> _Goal_: Each line from the beginning of the data below through the line containing "o = struct(t.build(trimname(), M['soffit_trim']));" should be repeated exactly, please.

※

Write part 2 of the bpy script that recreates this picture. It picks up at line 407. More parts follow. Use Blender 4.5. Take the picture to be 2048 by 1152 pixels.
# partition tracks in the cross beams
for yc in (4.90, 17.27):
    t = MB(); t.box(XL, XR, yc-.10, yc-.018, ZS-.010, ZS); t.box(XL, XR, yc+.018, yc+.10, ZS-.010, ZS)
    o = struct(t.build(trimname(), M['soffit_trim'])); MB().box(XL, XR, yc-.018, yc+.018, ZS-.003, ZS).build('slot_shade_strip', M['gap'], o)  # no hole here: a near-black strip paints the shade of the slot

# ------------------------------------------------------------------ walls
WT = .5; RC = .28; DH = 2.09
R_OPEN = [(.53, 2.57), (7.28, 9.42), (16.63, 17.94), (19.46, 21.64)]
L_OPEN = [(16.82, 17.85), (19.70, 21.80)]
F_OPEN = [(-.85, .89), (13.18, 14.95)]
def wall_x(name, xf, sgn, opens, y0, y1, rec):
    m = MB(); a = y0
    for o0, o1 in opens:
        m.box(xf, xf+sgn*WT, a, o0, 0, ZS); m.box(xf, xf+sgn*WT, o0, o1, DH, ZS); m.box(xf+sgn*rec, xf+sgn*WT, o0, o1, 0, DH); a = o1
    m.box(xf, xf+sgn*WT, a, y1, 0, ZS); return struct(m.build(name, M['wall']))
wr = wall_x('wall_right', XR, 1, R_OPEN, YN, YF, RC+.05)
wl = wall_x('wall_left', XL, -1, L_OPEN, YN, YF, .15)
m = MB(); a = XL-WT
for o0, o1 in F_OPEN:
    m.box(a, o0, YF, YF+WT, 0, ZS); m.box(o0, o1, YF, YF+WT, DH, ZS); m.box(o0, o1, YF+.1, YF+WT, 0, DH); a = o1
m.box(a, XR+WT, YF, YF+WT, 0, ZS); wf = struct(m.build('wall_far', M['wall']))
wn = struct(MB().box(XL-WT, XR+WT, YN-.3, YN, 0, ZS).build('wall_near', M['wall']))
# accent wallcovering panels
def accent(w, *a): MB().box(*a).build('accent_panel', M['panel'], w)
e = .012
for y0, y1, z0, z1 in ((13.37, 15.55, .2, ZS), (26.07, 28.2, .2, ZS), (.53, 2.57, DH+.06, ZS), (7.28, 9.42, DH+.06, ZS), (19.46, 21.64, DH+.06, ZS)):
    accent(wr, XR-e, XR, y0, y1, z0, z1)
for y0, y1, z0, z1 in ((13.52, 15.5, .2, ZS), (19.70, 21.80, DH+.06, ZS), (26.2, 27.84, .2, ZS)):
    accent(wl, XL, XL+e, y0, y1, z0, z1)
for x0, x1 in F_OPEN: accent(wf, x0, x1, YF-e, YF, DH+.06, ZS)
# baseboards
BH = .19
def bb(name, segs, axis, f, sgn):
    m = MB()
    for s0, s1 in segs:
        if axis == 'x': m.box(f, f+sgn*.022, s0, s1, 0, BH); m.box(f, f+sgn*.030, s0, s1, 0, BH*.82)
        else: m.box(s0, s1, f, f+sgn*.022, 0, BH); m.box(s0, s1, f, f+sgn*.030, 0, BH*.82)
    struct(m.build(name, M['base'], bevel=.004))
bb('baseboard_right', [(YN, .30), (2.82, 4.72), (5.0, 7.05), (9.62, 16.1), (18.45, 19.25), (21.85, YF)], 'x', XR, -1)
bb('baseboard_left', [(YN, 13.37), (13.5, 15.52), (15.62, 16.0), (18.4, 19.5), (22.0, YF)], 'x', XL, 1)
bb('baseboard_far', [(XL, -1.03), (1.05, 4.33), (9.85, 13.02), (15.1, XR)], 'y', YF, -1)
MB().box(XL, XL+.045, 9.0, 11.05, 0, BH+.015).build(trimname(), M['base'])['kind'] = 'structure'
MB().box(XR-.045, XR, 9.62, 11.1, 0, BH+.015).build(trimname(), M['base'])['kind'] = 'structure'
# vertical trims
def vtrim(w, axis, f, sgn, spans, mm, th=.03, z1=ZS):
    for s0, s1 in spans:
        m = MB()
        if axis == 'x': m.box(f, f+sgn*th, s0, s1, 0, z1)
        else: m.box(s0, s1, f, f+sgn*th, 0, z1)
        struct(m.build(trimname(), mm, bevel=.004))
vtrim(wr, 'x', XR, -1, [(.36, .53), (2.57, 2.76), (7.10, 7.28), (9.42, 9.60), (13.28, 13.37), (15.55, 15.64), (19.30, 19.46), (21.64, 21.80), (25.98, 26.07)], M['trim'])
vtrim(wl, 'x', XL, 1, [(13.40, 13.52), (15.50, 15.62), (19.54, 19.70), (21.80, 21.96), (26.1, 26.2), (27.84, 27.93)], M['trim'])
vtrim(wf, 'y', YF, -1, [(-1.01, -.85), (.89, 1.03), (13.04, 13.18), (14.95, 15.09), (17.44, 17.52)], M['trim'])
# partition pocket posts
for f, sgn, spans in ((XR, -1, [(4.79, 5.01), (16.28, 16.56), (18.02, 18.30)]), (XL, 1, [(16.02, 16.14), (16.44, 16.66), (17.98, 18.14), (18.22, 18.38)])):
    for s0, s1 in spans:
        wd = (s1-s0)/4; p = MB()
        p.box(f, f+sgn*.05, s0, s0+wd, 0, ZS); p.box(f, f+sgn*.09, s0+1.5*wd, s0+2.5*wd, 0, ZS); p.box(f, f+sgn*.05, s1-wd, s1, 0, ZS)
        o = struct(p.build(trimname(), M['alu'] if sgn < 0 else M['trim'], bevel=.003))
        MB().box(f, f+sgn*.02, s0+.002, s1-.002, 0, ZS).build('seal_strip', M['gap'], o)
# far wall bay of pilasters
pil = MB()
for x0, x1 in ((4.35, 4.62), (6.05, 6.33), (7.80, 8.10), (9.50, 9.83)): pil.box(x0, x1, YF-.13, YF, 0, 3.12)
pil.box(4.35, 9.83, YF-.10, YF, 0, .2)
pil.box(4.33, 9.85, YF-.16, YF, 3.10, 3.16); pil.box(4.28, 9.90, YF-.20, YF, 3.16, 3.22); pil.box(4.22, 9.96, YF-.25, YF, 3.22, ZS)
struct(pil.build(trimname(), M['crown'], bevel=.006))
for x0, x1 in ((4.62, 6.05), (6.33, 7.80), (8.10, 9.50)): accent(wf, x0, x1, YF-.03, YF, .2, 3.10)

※

> _Full output_:
Write part 2 of the bpy script that recreates this picture. It picks up at line 407. More parts follow. Use Blender 4.5. Take the picture to be 2048 by 1152 pixels.
# partition tracks in the cross beams
for yc in (4.90, 17.27):
    t = MB(); t.box(XL, XR, yc-.10, yc-.018, ZS-.010, ZS); t.box(XL, XR, yc+.018, yc+.10, ZS-.010, ZS)
    o = struct(t.build(trimname(), M['soffit_trim'])); MB().box(XL, XR, yc-.018, yc+.018, ZS-.003, ZS).build('slot_shade_strip', M['gap'], o)  # no hole here: a near-black strip paints the shade of the slot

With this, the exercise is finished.